Burn the last of those flannel shirts and go get a haircut while you’re at it! The Seattle music scene has changed a lot since grunge rolled into town and that statement has now again been proven by Man Without Wax. On “Anchor” these guys sound like a band that has been going at it for some time already but instead they’re just getting their feet wet with what is in fact their debut.
With a production job by Casey Bates (Chiodos, Portugal The Man), you know you can expect some bombastic rock and he once again does not fail to deliver. Opener “You Pull Me Through Time” sounds like something Muse just didn’t get round to writing yet while first single “Kansas City Shuffle” sounds like a My Chemical Romance song actually worth hearing. “Volcano”-era Gatsby’s American Dream is a name that came to mind a bunch of times while listening to most of the songs on “Anchor” and you know that’s not a bad thing!
Armed with upbeat rhythms, two guitars, lots of vocal diversity and a whole lot of keyboard sounds in all the right places, Man Without Wax wrote an album that races by in no time leaving you wanting only more.
Score: 8 out of 10

Arkangel – Is The Enemy

After four years of silence (even though that is relative when it comes to Arkangel), one of the first Belgian metalcore bands is back with a new album. “Arkangel Is The Enemy” is filled with the kind of brutal stuff that these guys have become known for over the years and I have to say it’s a step forward again compared to “Hope You Die By Overdoes”. Even though the artwork is pretty frigging ugly.
They once again start things off in a high gear and never look back except for the occasional melodic part.
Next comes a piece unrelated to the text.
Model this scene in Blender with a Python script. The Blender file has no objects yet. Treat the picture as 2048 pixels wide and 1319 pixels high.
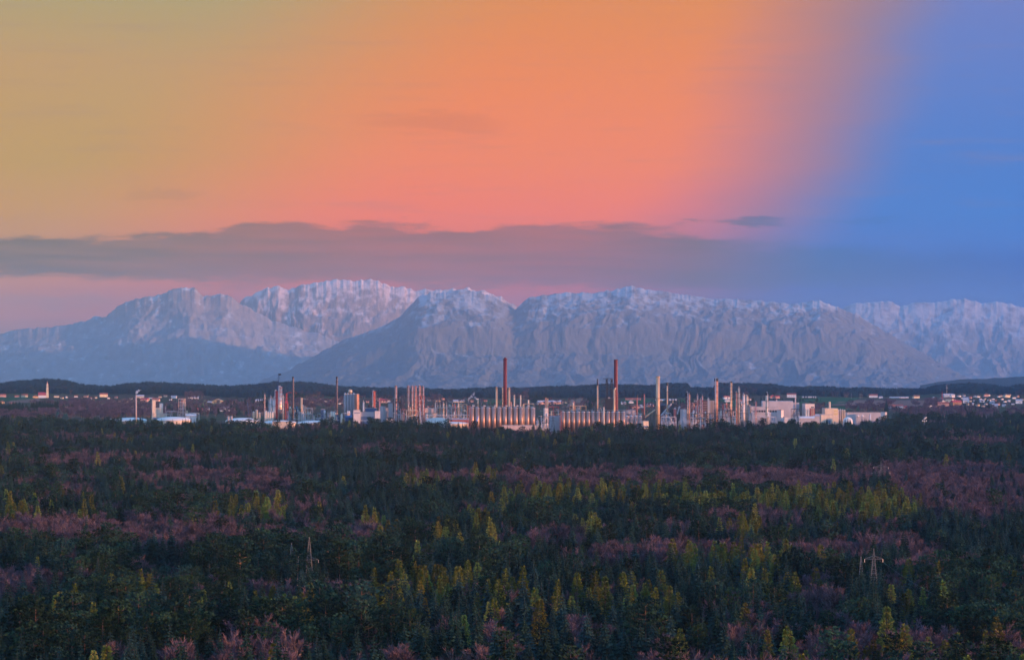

This is one big trip back to the metalcore sound of the mid 90s with Slayer riffs, plenty of double bass drum action and of course Baldur’s insane voice. If you like your metalcore dark and sinister, then Arkangel will do the trick just fine!
Score: 7 out of 10

Daymares - Toothless & Fanged MCD

After Elvis Deluxe, this is another pleasant surprise from Poland for me. So not only do they have beautiful women there, they also make good music... I might have to book me a holiday! On this 6-song release, Daymares cranks out some hardhitting violence that will permanently fuck up your hearing in no time. With a sound that holds up between a sleazy Entombed fucking an even sleazier Cursed with bands like Tragedy and High On Fire cheering them on, this disc sounds the best when you crank it all the way up.

Doesn't matter whether it's crusty hardcore or gritty death n roll that you're looking for, Daymares does 'em both equally well on "Toothless & Fanged" and close the whole thing off with a Neurosis cover of "Life On Your Knees". Good stuff!
Score: 7 out of 10


Gob Squad – Watch The Cripple Dance

Denmark’s Gob Squad doesn’t reinvent punkrock on “Watch The Cripple Dance” but they did manage to write an album that’s catchy and energetic and where most of the songs house a catchy chorus or melodic hook. For a couple of reason I keep thinking of Billy Talent when listening to this disc which I would’ve liked a lot more if it weren’t for some unfortunate inclusions which would’ve better been left out (“Stand Up And Fight” for example).